I love my life. I mean I really love my life. I love everything about it. I love where I live, where I drive each day, the structure of our family, our church, the grocery store where I shop, how I drive to work (and how little time it takes me to get there), the flexibility of my schedule. And to go even deeper: my kids and the ages they are right now (so fun), my husband and how dynamic and interesting he is, how funny and smart he is... Wow. I love my life. I am so incredibly blessed.

I was just driving back from the grocery store and thinking about how much I love my life made me speak it out loud. That happens with some regularity. And then I asked aloud, "I say I love my life and really own that, why am I afraid it will be taken away?" I often feel a sense of terror on the heels of feeling incredible gratitude for my life's circumstances. It's as if God isn't noticing my abundance until I open my big mouth and then all of a sudden He (or It or what have you) sees that I have too much. I got too big a helping of the main course and the universe will have to right that and exercise some portion control making it even-Steven. We can't have Paige so full of herself.

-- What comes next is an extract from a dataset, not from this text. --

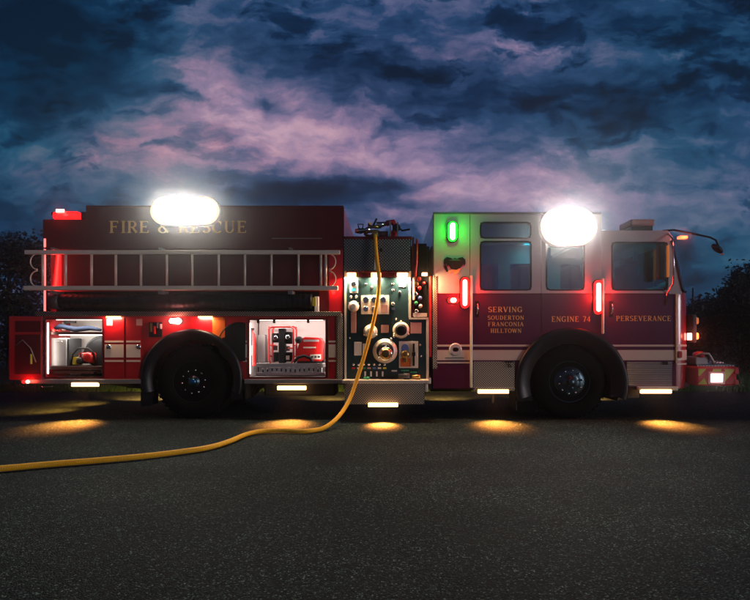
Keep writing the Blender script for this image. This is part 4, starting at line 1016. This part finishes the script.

Where does that notion come from? Why would I be afraid to thank God for all the blessings in my life? Why do I think I fly under the radar unnoticed if I am happy and feeling good? Do I really think that God exists only to pity me but not to rejoice with me? Do I really think God hands out portions? Or do I actually believe that I claim my piece of the pie... That I am responsible for some of this... That is what I believe, but this other insidious notion skulks in and sits in the corner just waiting until I feel so lucky, grateful, overwhelmed by my good fortune. Then BAM, like a 2x4.

It's one of the things I'd like to eliminate. I feel a lot like the character Annie Hall, (remember this?) having just seen The Sorrow and the Pity (I paraphrase):

Annie Hall: that movie makes me feel guilty
Alvy Singer (Woody): It's supposed to
Annie Hall: Sometimes I ask myself how I'd stand up under torture.
Alvy Singer: You? You kiddin'? If the Gestapo would take away your Bloomingdale's charge card, you'd tell 'em everything.

I guess my feeling of fear at the luck and blessings of my life (I say luck, b/c there's a certain luck in being born white in America, for instance) is also a fear that if something terrible happened to me I wouldn't be the kind of person who feels gratitude anymore. I'd crack and descend into feelings of self-pity and woe-is-me. And I don't know that that's true, but I fear it.